2022/01/16

A thing a week 2022 (week 3)

This week we have a tale of contrast. In particular, I have mirrored 3d prints of Fishergirl 02 from Galaad Miniatures which I did mostly in the same color schemes but with a couple varying techniques. 

Basic prep goes in exactly the way you'd normally expect: prime, umbral from below with Payne's Grey and zenithaled from above with white, in this particular case a Daler-Rowney white ink plus Vallejo Game Air Dead White, and no those aren't affiliate links. Most of both figs were based with Pro Acryl Transparents (also not an affiliate link) which is starting to be my go-to for such maneuvers. Also, I don't have the transparent white but I'm super going to get some. 

The pants are basically the same as Aline's boots from last week since I liked how those turned out. There may be hope for the Black Cat Challenge(TM) yet. I also mixed up the fleshtones this time around. I'm doing a tanned flesh + Magenta base like Kujo rather than my midtone red-brown and am highlighting with a pinkier light fleshtone rather than the sunnier, yellower Vallejo one I've been using and I've gotta say, I kind of like it. Their shirts aren't particularly interesting either but you can probably tell, but that's where the similarities end.

The magenta gal is done more or less the way I'd normally paint. The green gal is the special one and will count as a high quality fig. The brown leather boots and hat are scuffed and scratched and worn in multiple stages with glazes between a la Vince. Supposedly if you're careful with your hashes, scratches, and dots, you can get away without having proper blends. Can confirm. While time consuming, this seems to me to be a way more fun way to up the quality in a way that isn't completely mind-numbing. Note that a proper flowing paint and sharp brush are required for this neither of which I used which results to some of the patchiness. Note that this requires quite a lot of brush control since you're getting just barely on the fig with your nicely flowing paint.
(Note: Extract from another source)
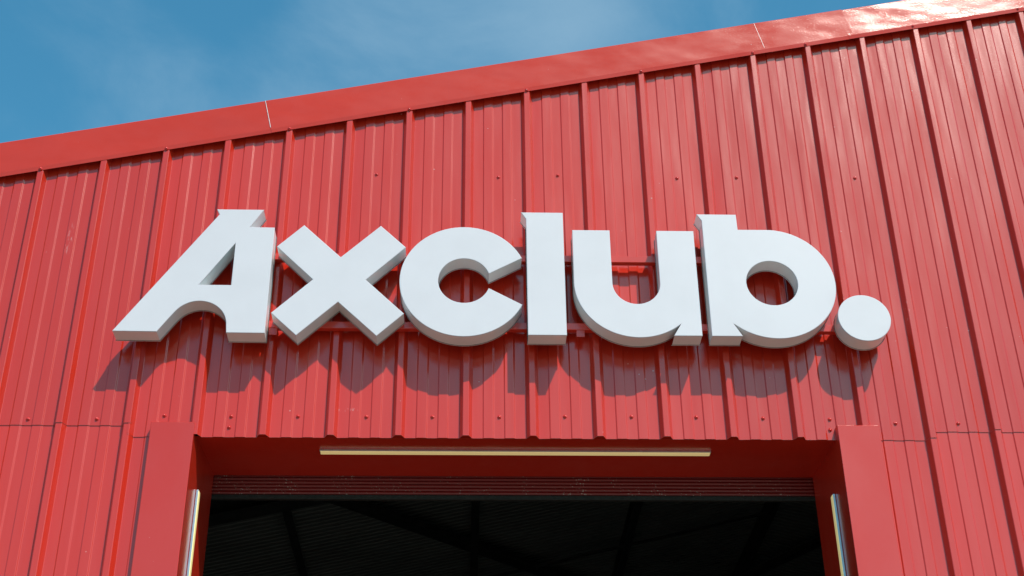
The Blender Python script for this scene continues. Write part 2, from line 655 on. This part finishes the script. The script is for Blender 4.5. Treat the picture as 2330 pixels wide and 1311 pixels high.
# front wall lining so the cladding has a back
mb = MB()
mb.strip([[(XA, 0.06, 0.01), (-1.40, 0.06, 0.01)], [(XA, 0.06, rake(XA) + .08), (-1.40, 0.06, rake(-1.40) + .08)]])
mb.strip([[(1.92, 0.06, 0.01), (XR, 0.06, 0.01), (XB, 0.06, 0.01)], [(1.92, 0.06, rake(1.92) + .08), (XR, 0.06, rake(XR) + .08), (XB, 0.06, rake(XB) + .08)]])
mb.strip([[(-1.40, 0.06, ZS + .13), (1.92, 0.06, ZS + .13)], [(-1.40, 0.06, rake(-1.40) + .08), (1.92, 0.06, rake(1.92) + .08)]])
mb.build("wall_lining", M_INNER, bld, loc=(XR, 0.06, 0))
for sgn in (1, -1):
    rows = []
    y = 0.0
    while y < YB:
        for dy, dz in ((0.0, 0.0), (0.03, 0.0), (0.036, 0.010), (0.066, 0.010), (0.072, 0.0)):
            yy = y + dy
            x_e = XA - 0.15 if sgn > 0 else XB + 0.15
            xr = XR
            r = [(x_e, yy, rake(x_e) + 0.13 + dz), (xr, yy, rake(xr) + 0.13 + dz)]
            rows.append(r)
        y += 0.085
    mb = MB()
    mb.strip(rows)
    mb.build("roof_sheet", M_LINER, bld, loc=(XR - sgn * 4.5, 11, 7))
    mb = MB()
    x_e = XA - 0.2 if sgn > 0 else XB + 0.2
    mb.strip([[(x_e, 0.02, rake(x_e) + .225), (XR, 0.02, rake(XR) + .225)], [(x_e, YB + .1, rake(x_e) + .225), (XR, YB + .1, rake(XR) + .225)]])
    mb.build("outer_roof_sheet", M_ROOF, bld, loc=(XR - sgn * 4.5, 11, 7.2))
for x in (-4.75, -3.15, -1.55, 0.065, 1.66, 3.2, 5.2, 6.8):
    zc = rake(x) + 0.13 - 0.095
    mb = MB()
    mb.beam((x, 0.55, zc), (x, YB - .1, zc), 0.012, 0.18)
    mb.beam((x + 0.03, 0.55, zc - 0.085), (x + 0.03, YB - .1, zc - 0.085), 0.075, 0.012)
    mb.build("purlin", M_STEEL, bld, loc=(x, 0.6, zc))
for y in (4.30, 11.0, 17.0):
    mb = MB()
    for a, b in ((XA, XR), (XR, XB)):
        za, zb_ = rake(a) - 0.18, rake(b) - 0.18
        mb.beam((a, y, za), (b, y, zb_), 0.012, 0.30)
        mb.beam((a, y, za - 0.15), (b, y, zb_ - 0.15), 0.20, 0.014)
    mb.build("rafter", M_STEEL, bld, loc=(XR, y, 7))
mb = MB()
mb.beam((-1.3, 4.75, rake(-1.3) - 0.02), (1.9, 9.6, rake(1.9) - 0.02), 0.16, 0.05)
mb.build("roof_brace", M_STEEL, bld, loc=(0, 7, 7))
mb = MB()
mb.beam((4.2, 7.4, rake(4.2) - 0.02), (2.4, 10.5, rake(2.4) - 0.02), 0.12, 0.05)
mb.build("roof_brace", M_STEEL, bld, loc=(3, 9, 7))
mb = MB()
mb.beam((-1.55, 7.9, rake(-1.55) - 0.03), (3.2, 7.6, rake(3.2) - 0.03), 0.025, 0.025)
mb.build("sag_rod", M_STEEL, bld, loc=(1, 7.7, 7))

# ------------------------------------------------------------------ roller shutter
sh = empty("roller_shutter", (0.26, 0.49, 4.56), "dusty red roller shutter rolled up at the top of the doorway", "roller shutter")
zt = 4.705
for i in range(6):
    z1_ = zt - i * 0.0195
    z0_ = z1_ - 0.0195
    pr = [(0.487, z1_), (0.4825, z1_ - 0.003), (0.481, z1_ - 0.008), (0.4835, z0_ + 0.003), (0.489, z0_ + 0.0008)]
    mb = MB()
    mb.strip([[(-1.45, y, z) for y, z in pr], [(1.97, y, z) for y, z in pr]])
    mb.build("slat", M_SHUT, sh, loc=(0.26, 0.485, z0_))
z0_ = zt - 6 * 0.0195
MB().box(-1.45, 1.97, 0.479, 0.505, z0_ - 0.026, z0_ - 0.0005, 0.004).build("bottom_seal", M_SEAL_BACK, sh, loc=(0.26, 0.49, z0_ - 0.02))
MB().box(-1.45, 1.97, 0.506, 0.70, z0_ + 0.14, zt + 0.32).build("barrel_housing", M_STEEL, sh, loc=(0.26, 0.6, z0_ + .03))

# ------------------------------------------------------------------ light strips


def strip_light(axis, a, b, c0, c1, base, nrm, label):
    """aluminium channel (base plane coordinate 'base', raised along nrm) with a yellow diffuser"""
    h = 0.011
    mid = (a + b) / 2

    def bx(p0, p1, q0, q1, h0, h1, ch):
        mb = MB()
        if axis == 'x':       # on the soffit, raised downwards
            mb.box(p0, p1, q0, q1, base + nrm * h1 if nrm < 0 else base + h0, base + nrm * h0 if nrm < 0 else base + h1, ch)
        else:                 # on a reveal, running up
            xs = sorted((base + nrm * h0, base + nrm * h1))
            mb.box(xs[0], xs[1], q0, q1, p0, p1, ch)
        return mb
    loc = (mid, (c0 + c1) / 2, base) if axis == 'x' else (base, (c0 + c1) / 2, a)
    e = empty("light_strip", loc, label, "light strip", "light strips round the doorway")
    bx(a, b, c0, c1, 0.0, h, 0.0012).build("channel", M_ALU, e, loc=loc)
    bx(a + 0.004, b - 0.004, c0 + 0.003, c1 - 0.003, h - 0.002, h + 0.0035, 0.0015).build("diffuser", M_LED, e, loc=loc)
    return e


strip_light('x', -0.733, 1.243, 0.142, 0.182, ZS, -1, "horizontal dim yellow light strip under the red soffit")
strip_light('z', 1.2, 4.46, 0.13, 0.17, -1.3225, 1, "upright light strip on the left reveal of the doorway, partly sunlit")
strip_light('z', 1.2, 4.45, 0.13, 0.17, 1.8425, -1, "upright light strip on the right reveal of the doorway, in shade")

# ------------------------------------------------------------------ sign
YF, YBK = -0.174, -0.0738
sign = empty("letter_sign", (0.36, YBK, 5.175), "big white raised lettering sign on two red rails above the doorway", "sign")


def arc(cx, cz, r, a0, a1, n, rz=None):
    rz = rz or r
    return [(cx + r * math.cos(math.radians(a0 + (a1 - a0) * i / n)), cz + rz * math.sin(math.radians(a0 + (a1 - a0) * i / n))) for i in range(n + 1)]


LET = []
A_out = [(-1.3203, 5.9245), (-1.3036, 5.8916), (-1.7695, 5.1815), (-1.5481, 5.180), (-1.4912, 5.2670), (-1.4700, 5.298)]
A_out += arc(-1.351, 5.2155, 0.1445, 136, 8, 26)
A_out += [(-1.2025, 5.1765), (-1.0105, 5.1755), (-1.0086, 5.812), (-1.1373, 5.8135), (-1.0721, 5.9240)]
LET.append(("white letter A with a triangular hole and an arched foot", A_out, [[(-1.2037, 5.7132), (-1.367, 5.4568), (-1.2034, 5.4562)]]))
LET.append(("white letter x between the A and the c", [(-0.8556, 5.829), (-0.6545, 5.631), (-0.4542, 5.829), (-0.3191, 5.6950), (-0.5189, 5.4945), (-0.3172, 5.2945), (-0.4518, 5.1635),
            (-0.6543, 5.3610), (-0.8536, 5.1640), (-0.9886, 5.2930), (-0.7897, 5.4940), (-0.9887, 5.6930)], []))
c_out = arc(-0.0155, 5.4949, 0.331, 24.9, 334.6, 72) + arc(-0.0144, 5.4950, 0.1338, -19.3, -341.6, 48)
LET.append(("white letter c with its gap towards the l", c_out, []))
LET.append(("white letter l, tall and straight", [(0.2829, 5.9235), (0.3095, 5.8821), (0.3100, 5.1750), (0.5060, 5.1750), (0.5053, 5.9235)], []))
u_out = [(0.5525, 5.8140), (0.7500, 5.8140)] + arc(0.8735, 5.489, 0.1232, 180, 360, 36, 0.1262) + [(0.9967, 5.8140), (1.1940, 5.8140), (1.1930, 5.1768), (1.0484, 5.1763)]
u_out += arc(0.8749, 5.4887, 0.3235, -48.5, -180, 44)
LET.append(("white letter u with a spur at its foot", u_out, []))
b_out = [(1.2172, 5.9220), (1.4297, 5.9220), (1.4312, 5.8256), (1.5000, 5.8258)] + arc(1.5804, 5.4955, 0.3308, 90, -132.2, 60) + [(1.3992, 5.1768), (1.2415, 5.1765), (1.2432, 5.8805)]
LET.append(("white letter b with a round hole", b_out, [arc(1.5801, 5.4953, 0.1341, 0, 360, 48)[:-1]]))
LET.append(("white round full stop at the end of the word", arc(2.034, 5.2905, 0.1356, 0, 360, 56)[:-1], []))


def area(p):
    return 0.5 * sum(p[i][0] * p[(i + 1) % len(p)][1] - p[(i + 1) % len(p)][0] * p[i][1] for i in range(len(p)))


def offset(p, d):
    """shift a CCW outline inwards by d (outwards when negative)"""
    n = len(p)
    res = []
    for i in range(n):
        a, b, c = Vector(p[i - 1]), Vector(p[i]), Vector(p[(i + 1) % n])
        e1, e2 = (b - a).normalized(), (c - b).normalized()
        n1, n2 = Vector((-e1.y, e1.x)), Vector((-e2.y, e2.x))
        m = n1 + n2
        if m.length < 1e-6:
            m = n1
        m.normalize()
        k = max(0.45, m.dot(n1))
        q = b + m * (d / k)
        res.append((q.x, q.y))
    return res


def cap(mb, loops, y):
    pts = [[Vector((x, z, 0)) for x, z in lp] for lp in loops]
    tris = tessellate_polygon(pts)
    b = len(mb.v)
    flat = [q for lp in loops for q in lp]
    mb.v.extend(Vector((x, y, z)) for x, z in flat)
    for t in tris:
        a = [flat[i] for i in t]
        ar = (a[1][0] - a[0][0]) * (a[2][1] - a[0][1]) - (a[2][0] - a[0][0]) * (a[1][1] - a[0][1])
        t = list(t) if ar > 0 else list(t)[::-1]   # facing -y
        mb.f.append([b + i for i in t])


def ring(mb, lp, y0, lp1, y1):
    mb.strip([[(x, y0, z) for x, z in lp], [(x, y1, z) for x, z in lp1]], close=True)


def smooth_by_angle(o, deg=25):
    me = o.data
    for p in me.polygons:
        p.use_smooth = True
    bm = bmesh.new()
    bm.from_mesh(me)
    bmesh.ops.remove_doubles(bm, verts=bm.verts[:], dist=1e-6)
    for e in bm.edges:
        if len(e.link_faces) != 2 or e.calc_face_angle(3.14) > math.radians(deg):
            e.smooth = False
    bm.to_mesh(me)
    bm.free()


for lab, outl, holes in LET:
    loops = [outl] + holes
    # outline counter-clockwise, holes clockwise: material always lies to the left
    loops = [lp if (area(lp) > 0) == (i == 0) else lp[::-1] for i, lp in enumerate(loops)]
    cx = sum(q[0] for q in outl) / len(outl)
    loc = (cx, YBK, 5.175)
    # body: the deep return, with its back
    mb = MB()
    inn = [offset(lp, 0.0012) for lp in loops]
    for lp in inn:
        ring(mb, lp, YF + 0.0045, lp, YBK - 0.0055)
    body = mb.build("letter", M_RET, sign, loc=loc)
    body['label'] = lab
    smooth_by_angle(body)
    # face
    mb = MB()
    ins = [offset(lp, 0.0022) for lp in loops]
    cap(mb, ins, YF)
    for lp, li in zip(loops, ins):
        ring(mb, li, YF, lp, YF + 0.0018)
        ring(mb, lp, YF + 0.0018, lp, YF + 0.0045)
    fo = mb.build("face", M_FACE, body, loc=loc)
    smooth_by_angle(fo)
    # back tray: a thin bright rim round the back
    mb = MB()
    outs = [offset(lp, -0.0012) for lp in loops]
    for lp in outs:
        ring(mb, lp, YBK - 0.0055, lp, YBK - 0.0003)
    n0 = len(mb.f)
    cap(mb, outs, YBK - 0.0055)  # caps coloured dark to deepen the shade mirrored in the wall
    cap(mb, outs, YBK - 0.0003)
    bo = mb.build("back_tray", [M_TRAY, M_SEAL_BACK], body, loc=loc, fmat=[0] * n0 + [1] * (len(mb.f) - n0))
    smooth_by_angle(bo)

for z0_, xa, xb in ((5.678, -1.22, 1.72), (5.2645, -1.19, 2.10)):
    MB().box(xa, xb, YBK, YBK + 0.0345, z0_, z0_ + 0.040, 0.0025).build("rail", M_RAIL, sign, loc=(0.36, YBK, z0_))
for x, z0_ in ((-0.985, 5.225), (0.585, 5.225), (1.62, 5.225), (-1.10, 5.638), (0.36, 5.638), (1.60, 5.638)):
    mb = MB()
    mb.box(x - 0.021, x + 0.021, YBK + 0.003, YBK + 0.007, z0_, z0_ + 0.0392, 0.001)
    mb.box(x - 0.021, x + 0.021, YBK + 0.007, -0.004, z0_ + 0.036, z0_ + 0.0392, 0.001)
    mb.build("bracket", M_RAIL, sign, loc=(x, YBK, z0_))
The other hopefully obvious thing is that the green gal's metals are in NMM while the magenta one is using more traditional Vallejo Metal Colors. I am not good with NMM though I'm on my way to getting better. The sword kind of sells but the buckles and hook on her hat do not. Their prints are sadly not pristine and it shows up prominently on the bottom of the sword so only the upward facing NMM looks even remotely reasonable. I also would have liked slightly bigger volumes to work with since the edges of the blade and the handle are miniscule. Overall, I think the blade is functional and outside the cylindrical parts of the hilt, none of the brass really sells.

So which is better? One was certainly easier with the green gal taking probably 50% more time but not coincidentally, I learned way more. Is the difference in quality worth it? That's much harder to say. Overall we're somewhere like 20 hours total for the two and I didn't bring either as high as I think I'm capable of, though I did spend a lot of time on their faces and I'm particularly fond of the magenta gal's beauty spot which was a happy accident. Last year these both might have counted a high quality but I'm only counting the green gal as such. The attempt at NMM, feeble as it is, puts her over the top.